Barberton City Schools has teamed up with the Akron-centered Sustainable Polymers Tech Hub to enable its students to gain entry into an important Northeast Ohio industry and to provide the cluster’s hundreds of companies with one of the things they need most: people.
“Our kids want to work,” said Josh Gordon, executive director of the Barberton Community Foundation.
The foundation, born out of efforts 20 years ago to rebuild Barberton’s high school—which still looks nearly brand-new today—has been working on the effort along with the Greater Akron Chamber, ConxusNEO, Barberton City Schools and the city of Barberton.
It’s all connected to the Sustainable Polymers Tech Hub formed by the Akron Chamber, which has been awarded more than $80 million in state and federal grants this year.
Gordon said the school system will pioneer a partnership with local industry through the effort, which will be implemented in all grades, from kindergarten through high school.
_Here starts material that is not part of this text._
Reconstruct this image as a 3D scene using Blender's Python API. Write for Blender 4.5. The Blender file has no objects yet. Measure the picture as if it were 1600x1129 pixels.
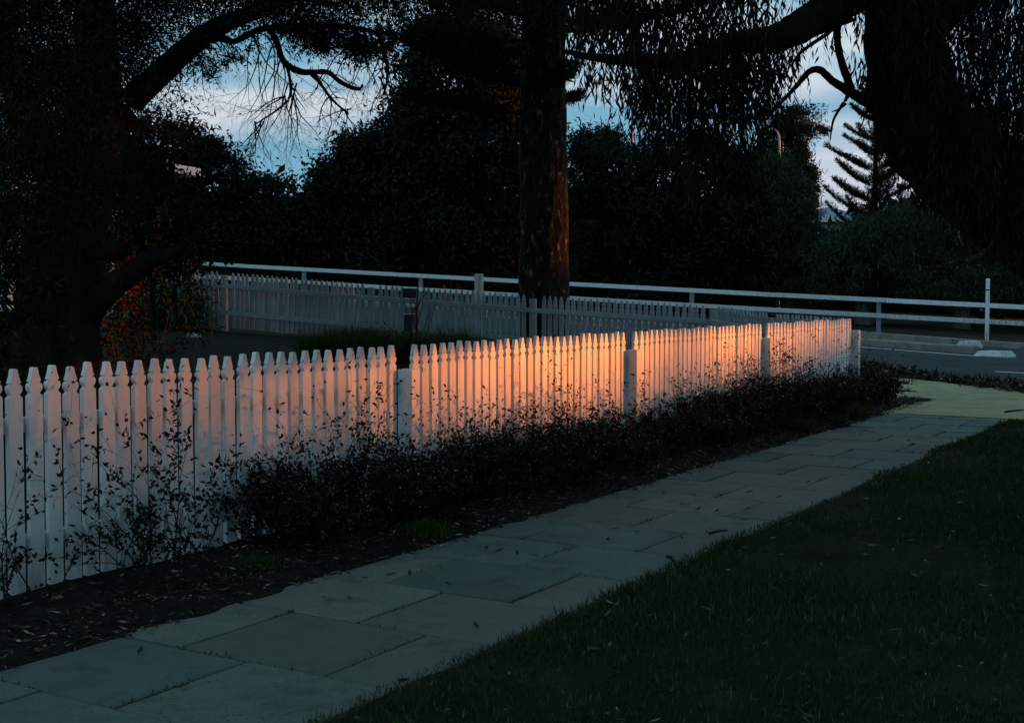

“There are 31 tech hubs in the U.S., and every state has their version of an innovation hub,” Gordon said. “Barberton is the first school system in the country to have a program aligned with a tech hub. I don’t know how that’s true, but whenever someone is the first and only, it’s a big deal.”
Barberton is not a community burdened by excess wealth. Its median household income of just under $50,000 per year lags behind Ohio’s statewide median income of $67,000, according to U.S. Census data.
Jobs in the polymer industry represent a way for the city’s students to access good-paying jobs in a growing industry. Companies working in plastics, rubber and other polymers often represent a way for people without a college degree to earn good wages.
“These jobs can be $45,000 and up with a high school degree,” Gordon said.
Such jobs already are available, and more are on their way, he added.